Reed Placement & Ligature Placement on Soprano

I’m writing this because I have noticed how many players, whether beginners or long-time players, do not seem to know about these subtle and sometimes not-so-subtle aspects of getting the sound and response they are seeking.

REED PLACEMENT

Where you align the tip of the reed on your mouthpiece can have a very noticeable effect on two aspects: the quality of the sound (dark, bright), and the quickness of the response.

Now, when a soprano mouthpiece isn’t properly balanced, particularly in the table and facing in this instance, your options are limited by the defects in the mouthpiece. In that case, usually there is only one place that seems to work at all, even if it is unpredictable or erratic.

But when the table and facing are correct, small changes in reed placement can really refine your sound.

Bringing the reed tip “out” further, away from the table, effectively strengthens the reed, darkens the tone to a certain degree usually, and often takes something away from the response. We are speaking about very small changes in reed placement, not gross changes.

Bringing the reed tip back toward the table and away from the mouthpiece tip will effectively weaken the reed strength and brighten the tone somewhat. It will often quicken the response as well.

The other aspect that is affected by these changes of reed position is the relationship of the reed to the facing curve and that can introduce new issues for someone who uses too much lower lip pressure in the ‘wrong way”. The reed can more easily “shut down” in such a case. Be aware of this in case it creeps into your playing.

 

LIGATURE PLACEMENT

Regardless of the ligature you may use, its location on the reed and on the mouthpiece can have very subtle impacts on the sound and response, and for much the same reason as mentioned in the reed placement section above. However, in this case we’re dealing with even more subtle changes, all being affected by precisely where the reed is “leaving the flat table”, away from the facing curve. Just as you can affect the place where the reed contacts the facing curve by using pressure from your lower lip ( dampen the tone by forcing more reed to contact the piece, or brighten the sound by freeing up as much reed as possible for vibration), the ligature placement will do that too.

Set the ligature back toward the mouthpiece shank and you have likely increased the amount of reed that is free to vibrate, and you’ve done it by ‘adding” more of the thickest part of the reed, likely darkening the sound and likely adding a bit of resistance or slowing the response a bit.

Set the ligature close to the tip end and you’ve taken some of the meaty part of the reed out of play, leaving the thinner, brighter part to vibrate. The tone brightens and the response quickens most likely as well (perhaps just the opposite down low, however).

I often recommend to folks who are happy overall with their setups but are “not quite” satisfied with their sound to do two things:

  1. Change the brand and cut of reed being used
  2. Experiment with reed placement a bit.

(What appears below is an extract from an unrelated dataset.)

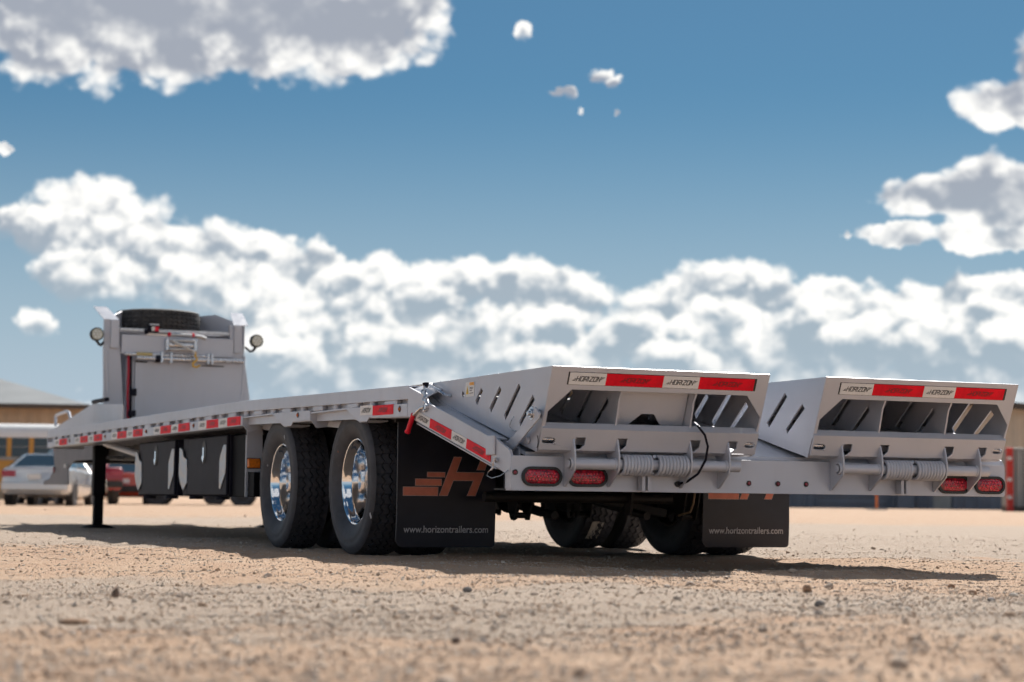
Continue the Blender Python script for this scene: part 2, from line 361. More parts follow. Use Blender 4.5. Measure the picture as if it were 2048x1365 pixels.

Poor mouthpieces, with bad facings and tables that are not flat, if they play reasonably at all, usually will only take one kind of reed and one placement without balking even more. That’s a good indication that you’ve got a problem with your piece.

If a mouthpiece only plays well if you have to take a large amount of mouthpiece into your mouth that too is an indication that the piece has issues. A good piece will play with any number of approaches to embouchure placement, reed placement and ligature placement. It is, after all, exactly how we develop a personal voice on the soprano.